Salah satu hal yang paling mendasar untuk menjadi pribadi yang bijaksana adalah know yourself atau mengenali diri sendiri. Kemudian, bekal utama yang kita miliki untuk memahami diri adalah pikiran.
Menurut tokoh filsuf modern, Rene Descartes ‘Corgito Ergo Sum’, artinya saya berpikir maka saya ada. Tanpa berpikir, manusia sulit memahami dirinya dan diakui keberadaannya, karena pikiran itulah yang membedakan manusia dengan makhluk lain. Kita mau melakukan apa besok? maka hari ini kita akan berpikir untuk mempersiapkan dengan baik.
Dalam berbagai kesempatan, kita seringkali enggan melakukan suatu kebenaran karena takut salah. Apalagi memahami standar-standar kebenaran yang telah lahir di masyarakat seperti yang telah dijelaskan di atas.
Lingkungan telah menciptakan baik-buruk, benar-salah versi masing-masing. Bahkan kesempatan bagi mereka yang ingin belajar menjadi sempit, yang justru menimbulkan keraguan dan ketakutan melakukan sebuah kesalahan. Padahal, esensi dari kesalahan adalah pembelajaran.
Menurut Albert Bandura, perilaku manusia dibentuk oleh lingkungan, dan lingkungan menciptakan budaya ataupun norma-norma yang lahir.

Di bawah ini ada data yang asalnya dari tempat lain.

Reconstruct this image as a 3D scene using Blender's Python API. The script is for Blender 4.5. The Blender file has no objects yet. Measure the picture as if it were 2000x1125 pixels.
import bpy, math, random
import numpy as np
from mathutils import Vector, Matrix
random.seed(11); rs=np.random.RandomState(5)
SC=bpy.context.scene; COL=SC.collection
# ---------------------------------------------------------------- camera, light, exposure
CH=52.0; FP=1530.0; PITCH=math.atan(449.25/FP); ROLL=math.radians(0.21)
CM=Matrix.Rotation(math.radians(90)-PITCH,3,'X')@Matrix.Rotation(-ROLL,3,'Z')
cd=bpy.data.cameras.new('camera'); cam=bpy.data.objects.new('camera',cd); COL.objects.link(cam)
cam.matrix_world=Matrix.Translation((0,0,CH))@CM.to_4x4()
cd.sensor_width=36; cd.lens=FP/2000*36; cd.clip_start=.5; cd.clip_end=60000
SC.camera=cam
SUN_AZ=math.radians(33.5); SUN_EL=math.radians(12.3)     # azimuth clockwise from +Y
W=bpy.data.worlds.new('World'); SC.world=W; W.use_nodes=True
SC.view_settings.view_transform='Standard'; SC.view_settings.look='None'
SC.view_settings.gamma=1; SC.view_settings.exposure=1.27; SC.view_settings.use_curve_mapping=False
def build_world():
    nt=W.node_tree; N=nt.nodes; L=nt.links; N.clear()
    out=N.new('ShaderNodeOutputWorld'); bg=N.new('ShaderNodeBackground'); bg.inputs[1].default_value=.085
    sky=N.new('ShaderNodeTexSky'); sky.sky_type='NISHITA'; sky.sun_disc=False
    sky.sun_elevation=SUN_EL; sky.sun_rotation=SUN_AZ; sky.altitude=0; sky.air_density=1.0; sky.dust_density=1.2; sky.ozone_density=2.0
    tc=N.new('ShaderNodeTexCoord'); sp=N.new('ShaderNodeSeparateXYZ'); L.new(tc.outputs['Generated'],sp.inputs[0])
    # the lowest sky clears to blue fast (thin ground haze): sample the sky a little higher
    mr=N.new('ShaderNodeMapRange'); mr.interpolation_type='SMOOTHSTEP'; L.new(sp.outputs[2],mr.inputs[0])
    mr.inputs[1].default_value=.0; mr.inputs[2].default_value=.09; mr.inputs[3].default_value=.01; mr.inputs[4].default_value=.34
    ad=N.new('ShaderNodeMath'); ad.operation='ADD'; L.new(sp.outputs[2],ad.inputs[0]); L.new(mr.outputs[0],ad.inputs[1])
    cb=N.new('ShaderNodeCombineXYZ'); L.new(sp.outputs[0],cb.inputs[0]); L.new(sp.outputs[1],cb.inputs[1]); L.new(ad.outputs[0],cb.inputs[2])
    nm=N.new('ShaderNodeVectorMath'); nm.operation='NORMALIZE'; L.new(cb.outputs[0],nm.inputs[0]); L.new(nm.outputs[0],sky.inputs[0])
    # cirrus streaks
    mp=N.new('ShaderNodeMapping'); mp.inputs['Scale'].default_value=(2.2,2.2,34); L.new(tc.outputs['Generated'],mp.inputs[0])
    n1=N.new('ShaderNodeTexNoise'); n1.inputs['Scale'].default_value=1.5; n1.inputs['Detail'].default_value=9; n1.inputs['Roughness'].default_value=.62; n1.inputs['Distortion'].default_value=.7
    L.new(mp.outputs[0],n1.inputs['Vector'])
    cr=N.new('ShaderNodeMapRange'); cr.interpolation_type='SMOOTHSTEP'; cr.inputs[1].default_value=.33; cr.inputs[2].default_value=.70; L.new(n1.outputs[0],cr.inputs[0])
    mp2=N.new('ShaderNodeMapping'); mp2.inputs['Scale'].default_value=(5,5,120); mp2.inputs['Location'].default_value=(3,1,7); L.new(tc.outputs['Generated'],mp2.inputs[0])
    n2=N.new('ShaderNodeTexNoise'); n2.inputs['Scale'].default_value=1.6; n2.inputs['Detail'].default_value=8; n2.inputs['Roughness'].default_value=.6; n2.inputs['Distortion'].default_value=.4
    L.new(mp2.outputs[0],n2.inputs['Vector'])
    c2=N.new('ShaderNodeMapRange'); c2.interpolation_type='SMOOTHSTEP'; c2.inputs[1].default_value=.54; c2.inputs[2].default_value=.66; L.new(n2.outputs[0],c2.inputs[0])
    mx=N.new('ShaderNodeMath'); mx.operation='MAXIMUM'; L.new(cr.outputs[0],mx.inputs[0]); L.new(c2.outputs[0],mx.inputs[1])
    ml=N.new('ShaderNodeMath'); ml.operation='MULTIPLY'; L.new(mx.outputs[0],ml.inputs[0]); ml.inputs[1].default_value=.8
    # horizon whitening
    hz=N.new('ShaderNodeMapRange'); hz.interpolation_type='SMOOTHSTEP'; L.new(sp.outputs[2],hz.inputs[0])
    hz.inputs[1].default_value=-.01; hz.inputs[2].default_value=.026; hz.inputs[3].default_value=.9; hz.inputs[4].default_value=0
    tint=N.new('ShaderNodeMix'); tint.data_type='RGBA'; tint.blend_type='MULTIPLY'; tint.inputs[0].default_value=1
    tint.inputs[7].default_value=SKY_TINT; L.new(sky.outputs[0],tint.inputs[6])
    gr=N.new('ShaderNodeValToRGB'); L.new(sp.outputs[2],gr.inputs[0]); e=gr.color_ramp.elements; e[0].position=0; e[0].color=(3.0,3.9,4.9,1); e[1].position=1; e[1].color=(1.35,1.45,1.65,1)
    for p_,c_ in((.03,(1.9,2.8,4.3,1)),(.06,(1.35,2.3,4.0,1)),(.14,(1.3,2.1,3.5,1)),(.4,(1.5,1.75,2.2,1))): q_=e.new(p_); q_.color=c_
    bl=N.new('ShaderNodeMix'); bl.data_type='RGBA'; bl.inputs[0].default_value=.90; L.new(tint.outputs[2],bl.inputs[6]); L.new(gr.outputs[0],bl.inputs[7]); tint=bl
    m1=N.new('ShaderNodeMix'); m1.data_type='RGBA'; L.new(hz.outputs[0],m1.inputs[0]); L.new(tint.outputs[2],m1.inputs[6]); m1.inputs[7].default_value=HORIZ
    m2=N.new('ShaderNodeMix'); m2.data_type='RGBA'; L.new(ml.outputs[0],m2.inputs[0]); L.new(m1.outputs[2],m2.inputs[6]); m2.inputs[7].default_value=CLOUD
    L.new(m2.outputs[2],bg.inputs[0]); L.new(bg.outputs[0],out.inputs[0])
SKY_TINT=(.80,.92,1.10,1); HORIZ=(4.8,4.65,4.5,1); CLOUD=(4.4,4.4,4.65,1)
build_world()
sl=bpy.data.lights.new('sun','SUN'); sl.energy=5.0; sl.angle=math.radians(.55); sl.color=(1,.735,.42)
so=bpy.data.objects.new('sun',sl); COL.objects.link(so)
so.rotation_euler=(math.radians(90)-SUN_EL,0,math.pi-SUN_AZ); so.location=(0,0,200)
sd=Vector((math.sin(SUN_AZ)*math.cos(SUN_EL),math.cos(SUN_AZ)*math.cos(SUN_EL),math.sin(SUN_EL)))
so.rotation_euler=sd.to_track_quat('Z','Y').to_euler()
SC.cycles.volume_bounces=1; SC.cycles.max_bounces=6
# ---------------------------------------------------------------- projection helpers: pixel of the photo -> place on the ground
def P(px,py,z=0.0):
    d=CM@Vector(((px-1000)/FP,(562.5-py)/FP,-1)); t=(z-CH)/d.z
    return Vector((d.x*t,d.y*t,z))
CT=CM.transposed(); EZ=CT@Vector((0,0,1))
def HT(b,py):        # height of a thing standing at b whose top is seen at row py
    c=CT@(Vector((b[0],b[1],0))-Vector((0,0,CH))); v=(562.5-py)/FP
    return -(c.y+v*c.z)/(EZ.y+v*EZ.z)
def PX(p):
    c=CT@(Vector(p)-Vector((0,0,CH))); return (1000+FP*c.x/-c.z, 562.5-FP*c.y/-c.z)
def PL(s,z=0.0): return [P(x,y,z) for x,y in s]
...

Menurutnya, perilaku manusia dipengaruhi oleh pengalaman lingkungan sekitar dan melalui pembelajaran sosial atau meniru (modeling). Menirukan segala hal baik yang menguntungkan maupun merugikan, seperti pemahaman yang melekat di masyarakat akan budaya patriarki, stereotype, dan bentuk ketidakadilan gender lainnya.
Kita punya kuasa atas diri sendiri, mau ikut mengamini budaya yang lahir, atau bersikap apatis, ataupun merespons dengan penuh kesadaran. Sehingga tidak selalu menjadi objek bagi lingkungan, kita pun bisa menjadi subjek dengan melahirkan value yang positif untuk masyarakat, serta mempengaruhi banyak orang untuk bertindak selayaknya memanusiakan manusia.
Pemahaman yang lumrah perihal setiap orang tidak akan pernah luput dari sebuah kesalahan, untuk mencapai sebuah kebenaran kita seringkali melewati kesalahan-kesalahan yang terus di ulang. Belajar adalah kuncinya, dan hal yang paling mendasar adalah belajar mengenali diri.
Analoginya, kita belum memahami desain atau sketsa bangunan. Lantas bagaimana bisa membangun sebuah fondasi bangunan yang kokoh? Ketika hal tersebut terus dipelajari, bukan tidak mungkin kita akan menjadi pribadi yang bijaksana seperti yang di ungkapkan Socrates, hal yang paling mendasar untuk menuju kebijaksanaan adalah know yourself, kenali diri.
Terdapat banyak cara untuk dapat mengenali diri sendiri, salah satunya seperti teori dari Kierkegaard mengenai manusia. Menurutnya, manusia menekankan pada posisi penting dalam diri seseorang yang bereksistensi bersama dengan analisanya tentang segi-segi kesadaran religious seperti iman, pilihan, keputusan, dan ketakutan. Sedangkan pandangannya mengenai eksistensi bagi manusia yang terpenting dan utama adalah keadaan dirinya atau eksistensi dirinya.
Sederhananya manusia untuk bisa mengenal diri nya dengan menumbuhkan rasa kesadaran melalui beribadatan (iman) dan sosial (lingkungan pergaulan yang sehat), dengan begitu akan tercipta kondisi diri yang memaham dari tujuan hidup.
Mengenali diri sendiri merupakan hal yang paling mendasar dalam menuai kesiapan untuk berperan di masyarakat, dan menjadi subyek untuk menciptakan kebermanfaatan bagi lingkungan.